Abstract
The appearance of a light composite $0^+$ scalar resonance in nearly conformal gauge-fermion theories motivates further study of the low energy structure of these theories. To this end, we present a nonperturbative lattice calculation of s-wave scattering of Goldstone bosons in the maximal-isospin channel in SU(3) gauge theory with $N_f=8$ light, degenerate flavors. The scattering phase shift is measured both for different values of the underlying fermion mass and for different values of the scattering momentum. We examine the effect of a light flavor-singlet scalar (reported in earlier studies) on Goldstone boson scattering, employing a dilaton effective field theory (EFT) at the tree level. The EFT gives a good description of the scattering data, insofar as the magnitude of deviations between EFT and lattice data are no larger than the expected size of next-to-leading order corrections in the EFT.
Highlights
The near-conformality of the gauge theory and the observed spectrum reported in previous publications [13,14] lead us to interpret the lattice results in terms of an effective field theory (EFT) including a light singlet scalar interpreted as an approximate dilaton, along with the pseudo-Nambu–Goldstone boson (PNGB) [30–33]

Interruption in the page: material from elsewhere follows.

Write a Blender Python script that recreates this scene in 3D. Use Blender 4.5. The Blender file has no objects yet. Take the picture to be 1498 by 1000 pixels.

We have considered the maximal isospin s-wave scattering of PNGBs in a nearly conformal gauge theory known to possess a light scalar state
We have investigated the possibility that the light scalar, being nearly degenerate with the PNGBs on the gauge ensembles considered, may play a significant role in ππ scattering
Summary
Despite considerable numerical effort to date, little is known from direct lattice calculation about the light scalar resonance beyond its mass. For these studies, work is ongoing to control lattice artifacts [10] and finite-volume effects [26] and to push closer to the chiral limit [14]. We instead probe the physics of the light singlet scalar through the lattice computation of pseudo-Nambu–Goldstone boson (PNGB) scattering at low energies. The near-conformality of the gauge theory and the observed spectrum reported in previous publications [13,14] lead us to interpret the lattice results in terms of an effective field theory (EFT) including a light singlet scalar interpreted as an approximate dilaton, along with the PNGBs [30–33].